What happens when a massive new drone is designed to do two very different jobs? China’s Jetank, also known in official Chinese reports as “Jiutian,” has completed its maiden flight in Shaanxi, and its size alone turns heads. But the bigger story may be what this aircraft could do far from the battlefield.
By China’s own description, the platform is built for remote cargo delivery, emergency communications, disaster relief, surveying, and even forest firefighting.
At the same time, state media and CCTV have highlighted its swarm-launching module and other military uses.
That mix gives the Jetank a unique place in the wider environmental debate, because dual-use aircraft can help protect fragile landscapes, or add new risks, depending on how they are deployed.
A giant platform with a long reach
Official figures put the drone at 16.35 meters (about 53.6 feet) long with a 25-meter wingspan, a maximum takeoff weight of 16 metric tons, a payload capacity of 6,000 kilograms (about 13,228 pounds), 12 hours of endurance, and a ferry range of 7,000 kilometers (about 4,350 miles).
It completed its first flight in Pucheng, in northwest China’s Shaanxi Province.
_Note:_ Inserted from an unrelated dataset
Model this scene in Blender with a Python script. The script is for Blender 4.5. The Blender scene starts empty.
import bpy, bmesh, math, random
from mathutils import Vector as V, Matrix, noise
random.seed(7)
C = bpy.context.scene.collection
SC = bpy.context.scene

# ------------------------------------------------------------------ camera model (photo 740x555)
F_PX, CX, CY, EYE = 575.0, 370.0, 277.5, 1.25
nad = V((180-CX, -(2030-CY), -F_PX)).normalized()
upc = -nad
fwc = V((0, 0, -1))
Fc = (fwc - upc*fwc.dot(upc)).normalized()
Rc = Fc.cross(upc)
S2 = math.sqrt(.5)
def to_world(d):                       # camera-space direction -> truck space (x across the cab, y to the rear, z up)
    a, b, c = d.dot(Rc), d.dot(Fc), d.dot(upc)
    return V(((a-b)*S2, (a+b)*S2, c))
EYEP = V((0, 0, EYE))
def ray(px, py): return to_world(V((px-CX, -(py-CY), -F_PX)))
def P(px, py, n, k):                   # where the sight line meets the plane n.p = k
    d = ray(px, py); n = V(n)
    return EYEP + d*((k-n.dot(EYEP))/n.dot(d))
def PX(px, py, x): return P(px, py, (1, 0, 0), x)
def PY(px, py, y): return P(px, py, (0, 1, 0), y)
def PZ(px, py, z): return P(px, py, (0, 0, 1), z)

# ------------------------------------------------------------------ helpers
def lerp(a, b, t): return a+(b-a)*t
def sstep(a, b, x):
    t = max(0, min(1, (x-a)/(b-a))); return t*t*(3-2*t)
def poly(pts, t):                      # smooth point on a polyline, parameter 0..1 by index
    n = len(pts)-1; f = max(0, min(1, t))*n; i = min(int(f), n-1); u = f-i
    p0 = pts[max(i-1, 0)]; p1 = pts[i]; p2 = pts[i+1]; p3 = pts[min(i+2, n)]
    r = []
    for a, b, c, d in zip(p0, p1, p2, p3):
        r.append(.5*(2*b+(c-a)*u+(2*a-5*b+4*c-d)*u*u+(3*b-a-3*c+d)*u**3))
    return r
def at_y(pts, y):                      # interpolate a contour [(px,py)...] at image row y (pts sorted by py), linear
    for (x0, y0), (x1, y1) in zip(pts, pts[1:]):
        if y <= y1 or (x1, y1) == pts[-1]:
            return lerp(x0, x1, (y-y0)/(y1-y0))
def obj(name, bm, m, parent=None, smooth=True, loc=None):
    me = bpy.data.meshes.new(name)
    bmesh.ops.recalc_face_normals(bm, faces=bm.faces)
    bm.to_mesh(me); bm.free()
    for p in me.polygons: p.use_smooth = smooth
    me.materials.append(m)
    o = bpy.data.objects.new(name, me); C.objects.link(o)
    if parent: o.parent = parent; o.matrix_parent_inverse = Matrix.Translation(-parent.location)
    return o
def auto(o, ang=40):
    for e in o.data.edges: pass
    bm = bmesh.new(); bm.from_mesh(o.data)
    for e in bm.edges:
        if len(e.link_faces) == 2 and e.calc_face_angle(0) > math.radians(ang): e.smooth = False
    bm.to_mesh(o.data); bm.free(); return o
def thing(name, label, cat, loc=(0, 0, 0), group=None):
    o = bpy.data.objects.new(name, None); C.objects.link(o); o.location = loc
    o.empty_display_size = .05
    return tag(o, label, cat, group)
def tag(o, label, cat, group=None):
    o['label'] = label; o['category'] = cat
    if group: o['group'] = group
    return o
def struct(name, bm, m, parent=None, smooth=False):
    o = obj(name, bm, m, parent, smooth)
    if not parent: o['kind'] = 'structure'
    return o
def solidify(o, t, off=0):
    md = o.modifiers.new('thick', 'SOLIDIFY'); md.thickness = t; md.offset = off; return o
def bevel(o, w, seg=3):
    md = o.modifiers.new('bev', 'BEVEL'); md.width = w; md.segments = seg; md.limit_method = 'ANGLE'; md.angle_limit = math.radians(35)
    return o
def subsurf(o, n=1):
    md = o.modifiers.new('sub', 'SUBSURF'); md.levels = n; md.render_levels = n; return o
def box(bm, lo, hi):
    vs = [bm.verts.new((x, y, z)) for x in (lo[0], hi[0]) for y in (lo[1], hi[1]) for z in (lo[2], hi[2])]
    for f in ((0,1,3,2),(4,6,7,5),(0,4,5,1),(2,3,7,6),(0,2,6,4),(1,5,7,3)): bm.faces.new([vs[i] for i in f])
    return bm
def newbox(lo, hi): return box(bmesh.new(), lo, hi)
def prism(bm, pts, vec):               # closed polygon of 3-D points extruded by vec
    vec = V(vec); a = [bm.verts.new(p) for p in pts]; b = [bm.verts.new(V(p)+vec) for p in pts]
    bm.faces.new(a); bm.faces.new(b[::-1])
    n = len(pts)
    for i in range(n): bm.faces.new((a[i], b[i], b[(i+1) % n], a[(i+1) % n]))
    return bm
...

In practical terms, that places Jetank in a class far above the small quadcopters most people picture when they hear the word “drone.”
AVIC and other official reports say the aircraft uses a modular payload system, which means it can be reconfigured for different tasks rather than locked into one mission.
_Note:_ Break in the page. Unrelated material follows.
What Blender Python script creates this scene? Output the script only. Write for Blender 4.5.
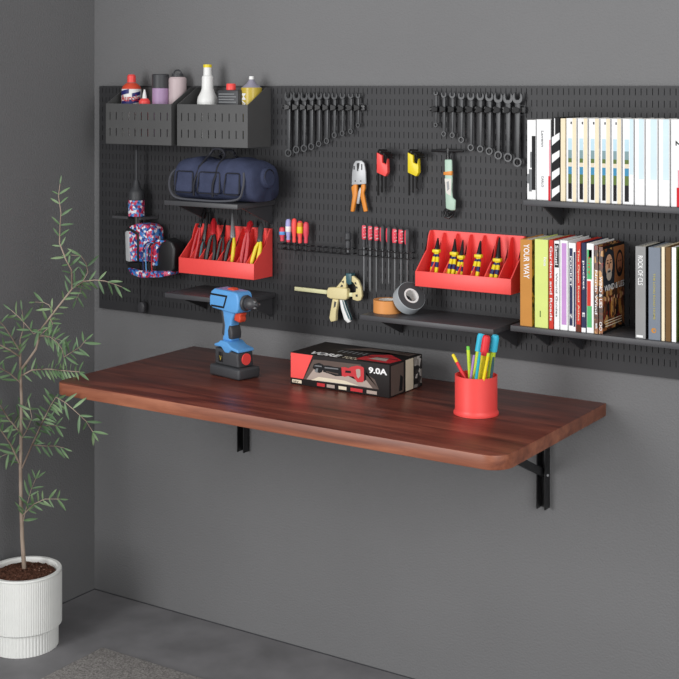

That system is meant to support heavy supply delivery to remote mountains and islands, rapid communications recovery during emergencies, disaster assessment, geographic surveying, mineral exploration, cultural relic surveys, maritime law enforcement, and forest firefighting.
That is a long list, and it is clearly meant to signal that this is more than a one-purpose machine.
Still, the military side is impossible to ignore. CCTV and other state media reports have described an open architecture, eight hardpoints, and a “heterogeneous hive” module that can carry large numbers of smaller drones or loitering munitions. So yes, it can deliver aid, but it can also project force. And that is where the story gets complicated.
Why the environmental angle matters
For ecology and emergency planners, the most interesting promise is not the swarm feature. It is the idea that a large UAV could move heavy cargo into hard-to-reach places without new roads, long truck convoys, or the delays that often follow mountain emergencies.
Anyone who has seen a fresh access road cut into a hillside knows the damage can linger long after the machinery leaves.
China’s own reporting on other heavy-lift drone projects shows why that matters. In Yunnan, drone-assisted power line logistics cut road-building costs by 80% and labor by 60% in a fragile karst region, while another project spared nearly 7 hectares of rainforest and more than 30,000 trees in an elephant corridor.
Those numbers are not from Jetank missions, but they do show how airborne delivery can sometimes shrink the footprint on the ground.

That is why Jetank’s civilian mission list deserves attention. A platform that can carry heavy supplies, restore communications when phones go dead after a storm, map disaster zones, and support forest firefighting could be useful in places where every hour counts and every bulldozed slope leaves a mark.
For remote islands or mountain communities, that may sound less like futuristic tech and more like practical infrastructure.
The green promise has limits
There is an important catch, though. Jetank is a large, heavy aircraft, and CCTV has described it as using a turbofan engine, so no one should mistake it for a zero-emissions solution. Its environmental value, for the most part, would come from avoiding some ground disturbance and speeding emergency response, not from making aviation clean.
The other limit is governance. The same modular design that makes the aircraft flexible for relief work also makes it flexible for combat support, electronic warfare, and swarm operations. In other words, the platform itself is not “green” or “harmful” by nature.
Its impact depends on the missions, the rules, and the transparency around how it is used.
What readers should keep in mind
Jetank’s first flight is a real aviation milestone, but the environmental relevance comes from the quieter details. China’s official descriptions point to remote logistics, emergency rescue, mapping, disaster assessment, and forest firefighting as core civilian uses, and those are the areas worth watching first.
If even part of that list moves from brochures to real operations, the aircraft could matter in places where trucks struggle and helicopters are costly.
At the end of the day, this is a story about dual-use technology wearing two faces. One face points to faster aid, less ground disruption, and better access to isolated terrain. The other points to a future of larger drone swarms and expanded military reach.
The official report was published on People’s Daily Online.